Russia report: MI5 to be strengthened by new counter-espionage law
New counter-espionage legislation to boost MI5 powers and create a new register of foreign agents is reportedly set to be introduced in the UK following the Russia report.
The report from the Intelligence and Security Committee of Parliament (ISC), published yesterday, suggested that the intelligence community “took their eye off the ball” over Russia.
According to The Times, ministers have now committed to the legislative reforms recommended in the report in order to make the UK a “harder environment for adversaries to operate in”.
This will include the creation of a new register of foreign agents, comparable to the Foreign Agents Registration Act (FARA) introduced in the United States in 1938 in a bid to limit the influence of Nazi Germany.
“The UK has no equivalent legislation to FARA – which would clearly be valuable in countering Russian influence in the UK,” the ISC report states.
The director-general of MI5 told the ISC that it is currently “not an offence in any sense to be a covert agent of the Russian Intelligence Services in the UK – just to be that, to be in covert contact, to be pursuing a brief – unless you acquire damaging secrets and give them to your masters”.

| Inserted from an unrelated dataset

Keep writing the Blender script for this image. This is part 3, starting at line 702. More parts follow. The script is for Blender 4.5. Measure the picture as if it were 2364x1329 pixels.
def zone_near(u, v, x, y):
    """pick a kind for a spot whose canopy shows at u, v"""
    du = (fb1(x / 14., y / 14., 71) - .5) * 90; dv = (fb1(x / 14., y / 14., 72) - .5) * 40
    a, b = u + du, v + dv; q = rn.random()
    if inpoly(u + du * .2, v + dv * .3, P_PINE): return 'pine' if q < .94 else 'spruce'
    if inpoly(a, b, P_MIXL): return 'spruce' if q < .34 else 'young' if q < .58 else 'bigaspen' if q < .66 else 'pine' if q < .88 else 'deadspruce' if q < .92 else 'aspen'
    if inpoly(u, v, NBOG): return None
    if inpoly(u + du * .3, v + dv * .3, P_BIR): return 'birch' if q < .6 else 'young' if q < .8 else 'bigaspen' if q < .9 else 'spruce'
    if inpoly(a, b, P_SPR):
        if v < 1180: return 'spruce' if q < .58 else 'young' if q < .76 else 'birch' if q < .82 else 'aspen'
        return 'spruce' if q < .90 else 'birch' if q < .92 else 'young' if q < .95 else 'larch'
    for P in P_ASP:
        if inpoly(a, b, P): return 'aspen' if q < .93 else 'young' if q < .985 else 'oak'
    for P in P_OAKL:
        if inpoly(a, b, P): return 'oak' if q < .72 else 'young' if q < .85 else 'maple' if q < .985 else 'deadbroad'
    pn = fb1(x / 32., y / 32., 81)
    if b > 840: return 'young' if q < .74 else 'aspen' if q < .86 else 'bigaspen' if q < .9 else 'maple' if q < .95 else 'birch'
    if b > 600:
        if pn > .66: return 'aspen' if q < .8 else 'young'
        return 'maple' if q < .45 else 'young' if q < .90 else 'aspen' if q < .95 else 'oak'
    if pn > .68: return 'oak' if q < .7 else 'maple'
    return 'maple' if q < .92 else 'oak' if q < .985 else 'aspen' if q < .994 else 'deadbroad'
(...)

The report added: “We recognise the need to get legislation right. Nevertheless, it is very clear that the Official Secrets Act regime is not fit for purpose and the longer this goes unrectified, the longer the intelligence community’s hands are tied.
“It is essential that there is a clear commitment to bring forward new legislation to replace it (and a timetable within which it will be introduced) that can be used by MI5 to defend the UK against agents of a hostile foreign power such as Russia.”